Recentemente o jornal oficioso do Vaticano, L"Osservatore Romano, publicou um artigo de Paolo Giuliano pondo Wilde nas alturas. "Ele foi muito mais que "um esteta e um amante do efêmero", muito mais que um inconformista que adorava chocar a sociedade conservadora da Inglaterra vitoriana", escreveu Giuliano. Wilde, prosseguiu, "foi uma das personalidades do século 19 que analisaram com mais lucidez o mundo moderno em todos os seus aspectos, dos mais perturbadores aos mais positivos", sempre a se perguntar "sobre o que era justo e o que era errado, o que era verdadeiro e o que era falso".
Abril ou maio teriam sido meses mais adequados para o encontro de Bento XVI com os artistas, já que o evento é um tributo ao décimo aniversário da Carta aos Artistas, divulgada por João Paulo 2º em 4 de abril de 1999, e aos 45 anos de uma histórica confabulação de Paulo 6º com um grupo de artistas, também na Capela Sistina, em 7 de maio de 1964. Em sua epístola aos artistas, João Paulo 2º alertava para o bem que a arte faz à Igreja, necessidade de que nunca descurou Paulo 6º, ligado na arte contemporânea e mentor da ala moderna do Museu do Vaticano.
Ele próprio artista, do piano, Bento XVI é um tradicionalista assumido, inclusive, dizem, no gosto musical. Ele abriu espaço para a missa em latim, estimulou a presença, nos templos, do canto gregoriano e da música renascentista, e reforçou todos os dogmas do catolicismo. Seu estilo de vestir (mitras, mozetas púrpuras, casulas muito bordadas) é puro vintage, remonta aos séculos 15 e 16. Tais escolhas trazem o seguinte recado: a Igreja não muda, nem nas vestimentas. Sua próxima "volta ao passado" não se destina, felizmente, à Idade Média, mas à Renascença.

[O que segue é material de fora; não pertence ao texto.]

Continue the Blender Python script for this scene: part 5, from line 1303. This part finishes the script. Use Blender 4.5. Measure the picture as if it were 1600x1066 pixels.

Conforme salientou monsenhor Guido Marini, mestre das celebrações litúrgicas pontificiais, "o santo padre apenas deseja que os católicos vejam o amplo espectro de sua tradição cultural". Amplidão que nem o mais ímpio dos ateus é capaz de negar ou, mesmo, subestimar.
Faz pouco tempo o filósofo alemão Jürgen Habermas, de cujo ateísmo ninguém duvida, reconheceu publicamente o cristianismo como "a referência da civilização ocidental, o supremo guardião da liberdade, da consciência, dos direitos humanos e da democracia", passando por cima de seus pecados remotos e recentes. Camille Paglia, pagã juramentada, feroz inimiga do "moralismo e da pudicícia das crenças organizadas", também já se manifestou em favor da recuperação da religião como fonte de inspiração artística. Há dois anos, num ensaio sobre o empobrecimento cultural da América, recomendou aos artistas maior atenção ao "complexo sistema simbólico" das religiões e menor apego ao materialismo narcisístico da sociedade secularizada, herança maldita da iconoclastia puritana.
Eis aí dois intelectuais que mereciam ter sido convidados para o encontro de 21 de novembro. Se é que não foram.